Morning Note: Market news and an update from Adidas.
Market News
Donald Trump called for an end to the $52bn Chips Act subsidy programme and defended his use of tariffs in his 100-minute address to Congress. The President also said he’d received a letter from Volodymyr Zelenskiy saying that Ukraine was ready to negotiate to end Russia’s war and to sign a minerals deal.
Asian shares rose along with US and European futures in a relief rally after Howard Lutnick said the Trump administration may walk back some tariffs on Canada and Mexico.
German 10-year bond yields rose 18 bps to 2.67%, the biggest jump since early 2023, after Friedrich Merz said the country will amend the constitution to exempt defence and security outlays from limits on fiscal spending and set up a €500bn infrastructure fund. Gold trades at $2,920 an ounce.
China’s economic growth target spurred bets of more stimulus. The government reaffirmed its aim for GDP growth of around 5%. They pledged to stabilise the property market and introduce new instruments to strengthen support for stock market. Its fiscal deficit goal is around 4% of GDP, the highest level in more than three decades.
The FTSE 100 is currently 0.5% higher at 8,801. 10-year Gilt yields rose to 4.58%, while Sterling trades at $1.2840 and €1.2020. Brent Crude moved back above $70 a barrel.
Source: Bloomberg
Company News
This morning, adidas released results for 2024 with further detail than that provided with the January trading update. The figures highlighted an improvement in performance throughout the year but guidance for 2025 came in below market expectations. In response the shares have been marked down by 2% in early trading.
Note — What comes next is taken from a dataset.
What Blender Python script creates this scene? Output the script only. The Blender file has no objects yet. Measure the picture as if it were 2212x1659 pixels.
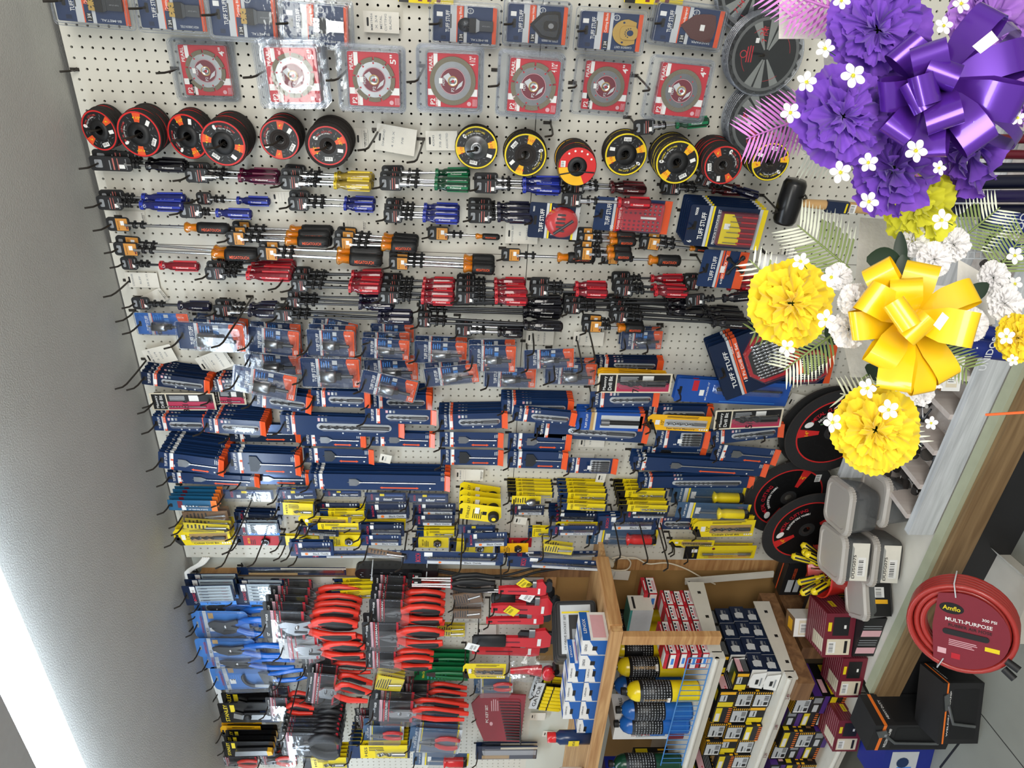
import bpy, bmesh, math, random
from mathutils import Matrix, Vector, Euler
import numpy as np
random.seed(7)
S = bpy.context.scene
COL = S.collection
R = math.radians
H = 2.60            # ceiling side datum of the peg wall (floor is z = 0)
IN = 0.0254
# ---------------------------------------------------------------- camera (phone held sideways)
CAM = np.array([0.2802, -2.0644, -0.9984 + H])
_w = np.array([0.0540, 0.0355, -0.5505])
def _rod(w):
    th = np.linalg.norm(w); k = w / th
    K = np.array([[0, -k[2], k[1]], [k[2], 0, -k[0]], [-k[1], k[0], 0]])
    return np.eye(3) + math.sin(th) * K + (1 - math.cos(th)) * K @ K
MC = np.array([[0, 0, -1], [-1, 0, 0], [0, 1, 0]], float) @ _rod(_w)
FPX = 1608.75
cd = bpy.data.cameras.new('camera'); cam = bpy.data.objects.new('camera', cd); COL.objects.link(cam)
cam.matrix_world = Matrix(((MC[0][0], -MC[1][0], -MC[2][0], CAM[0]), (MC[0][1], -MC[1][1], -MC[2][1], CAM[1]),
                           (MC[0][2], -MC[1][2], -MC[2][2], CAM[2]), (0, 0, 0, 1)))
cd.sensor_fit = 'HORIZONTAL'; cd.sensor_width = 36; cd.lens = FPX * 36 / 2212; cd.clip_start = 0.02
S.camera = cam
# ---------------------------------------------------------------- look, world, lights
S.view_settings.view_transform = 'Standard'; S.view_settings.look = 'None'
S.view_settings.exposure = EXPO if 'EXPO' in globals() else 0.0
S.view_settings.gamma = 1.0; S.view_settings.use_curve_mapping = False
S.cycles.transparent_max_bounces = 32; S.cycles.max_bounces = 6; S.cycles.caustics_reflective = False; S.cycles.caustics_refractive = False
wd = bpy.data.worlds.new('world'); S.world = wd; wd.use_nodes = True
wd.node_tree.nodes['Background'].inputs[0].default_value = (0.95, 0.97, 1.0, 1); wd.node_tree.nodes['Background'].inputs[1].default_value = 0.52
def area(name, loc, target, sx, sy, e, col):
    l = bpy.data.lights.new(name, 'AREA'); l.shape = 'RECTANGLE'; l.size = sx; l.size_y = sy; l.energy = e; l.color = col
    o = bpy.data.objects.new(name, l); COL.objects.link(o); o.location = loc
    o.rotation_euler = (Vector(target) - Vector(loc)).to_track_quat('-Z', 'Y').to_euler(); return o
area('shop_window_daylight', (1.7, -3.6, 1.85), (-0.3, 0, 1.2), 2.0, 1.3, 96, (1.0, 0.95, 0.88))
area('second_tube_row', (-0.5, -2.6, 2.5), (-0.5, -0.6, 0.9), 1.8, 0.22, 20, (0.97, 1.0, 0.97))

# ---------------------------------------------------------------- pixel -> place in the room
def ray(x, y):
    return MC.T @ np.array([(x - 1106) / FPX, (y - 829.5) / FPX, 1.0])
def at(x, y, Y=0.0):
    d = ray(x, y); return Vector(CAM + (Y - CAM[1]) / d[1] * d)
def atz(x, y, z):
    d = ray(x, y); return Vector(CAM + (z - CAM[2]) / d[2] * d)
def atd(x, y, dist):
    return Vector(CAM + dist * ray(x, y))
def msize(x, y, L, W, Y):           # pixels -> metres (vertical, along the wall)
    a, b = at(x - L / 2, y, Y), at(x + L / 2, y, Y); c, d = at(x, y - W / 2, Y), at(x, y + W / 2, Y)
    return abs(a.z - b.z), abs(c.x - d.x)

# ---------------------------------------------------------------- materials
def lin(h):
    h = h.lstrip('#'); c = [int(h[i:i + 2], 16) / 255 for i in (0, 2, 4)]
    return tuple(((v / 12.92) if v <= 0.04045 else ((v + 0.055) / 1.055) ** 2.4) for v in c)
MATS = {}
def mat(name, col='#888888', rough=0.5, metal=0.0, var=0.06, scale=60, bump=0.0, coat=0.0, emit=0.0, sheen=0.0):
    if name in MATS: return MATS[name]
    m = bpy.data.materials.new(name); m.use_nodes = True; nt = m.node_tree; b = nt.nodes['Principled BSDF']
    c = lin(col); b.inputs['Roughness'].default_value = rough; b.inputs['Metallic'].default_value = metal
    if coat: b.inputs['Coat Weight'].default_value = coat; b.inputs['Coat Roughness'].default_value = 0.06
    if sheen: b.inputs['Sheen Weight'].default_value = sheen
    if emit:
        b.inputs['Emission Color'].default_value = (*c, 1); b.inputs['Emission Strength'].default_value = emit
    tc = nt.nodes.new('ShaderNodeTexCoord'); no = nt.nodes.new('ShaderNodeTexNoise'); no.inputs['Scale'].default_value = scale
    nt.links.new(tc.outputs['Object'], no.inputs['Vector'])
    r = nt.nodes.new('ShaderNodeMix'); r.data_type = 'RGBA'
    r.inputs['A'].default_value = (*[v * (1 - var) for v in c], 1); r.inputs['B'].default_value = (*[min(1, v * (1 + var)) for v in c], 1)
    nt.links.new(no.outputs['Fac'], r.inputs['Factor']); nt.links.new(r.outputs['Result'], b.inputs['Base Color'])
    if bump:
        bp = nt.nodes.new('ShaderNodeBump'); bp.inputs['Strength'].default_value = bump; bp.inputs['Distance'].default_value = 0.002
        nt.links.new(no.outputs['Fac'], bp.inputs['Height']); nt.links.new(bp.outputs['Normal'], b.inputs['Normal'])
    MATS[name] = m; return m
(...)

adidas is a multi-brand sporting goods company. Its products have traditionally had a broad global appeal from serious athletes, casual athletes to sports fashion, and from mid-price to high-price points. As a result, the group should be well placed to benefit from the continued focus on health and fitness, the rising middle class in emerging markets, and fashion trends in sportswear.
The group’s year-on-year results were impacted by the previous initiatives to reduce inventory levels following the termination of the adidas Yeezy partnership with rapper and fashion designer Kanye West.
In 2024, revenue was up 12% in currency-neutral terms at €23.7bn, ahead of guidance for growth of around 10%, a target that had been raised earlier in the year. Performance reflects the strong momentum of the adidas brand, which increased 13% in 2024. The sale of the remaining Yeezy inventory, which was successfully concluded during the fourth quarter, generated revenue of €650m in the year.
In the final quarter, sales were up 19% in currency-neutral terms at €6.0bn, driven by strong momentum into brand and products. The group has clearly seen that consumers’ and retailers’ interest in its products is growing across both Lifestyle and Performance.
By region, Europe, the company’s largest market, grew by 19% in the year. Sales in North America declined 2% solely due to significantly lower Yeezy sales. Elsewhere, sales were: Emerging markets (+19%); Latin America (28%); Greater China (+10%).
By channel, wholesale grew by 14% reflecting strong sell-throughs and, as a result, significantly increased shelf space allocation. The direct-to-consumer (DTC) business rose by 11%, with e-commerce 6% and own retail 15%.
By category, footwear was the stand-out performer (+17%), driven by strong double-digit growth in Originals, Football, and Training. Elsewhere apparel and accessories grew by 6% and 2% respectively.
The company’s gross margin grew by 330 basis points in the year to 50.8%, mainly driven by lower freight and product costs, a more favourable business mix, and reduced discounting. Operating profit increased from €268m to €1,337m, as expected well above the guidance for €1.2bn.
The group’s balance sheet has strengthened, with net debt falling from €4.5bn to €3.6bn (1.5x net debt to EBITDA). Inventories were up 11% on a currency neutral basis to €5.0bn to support double-digit growth of the adidas brand. The board has proposed a dividend of €2.00 per share, up from €0.70 the previous year, and within the range of 30% to 50% of net income from continuing operations.
Looking forward, there is a lot of macroeconomic uncertainty right now, and the group has issued conservative guidance for 2025. The target is for currency-neutral revenue to increase at a high-single-digit rate, reflecting continued double-digit growth for the adidas brand and for operating profit to increase to between €1.7bn-€1.8bn. This means the company will again make progress towards a 10% operating margin.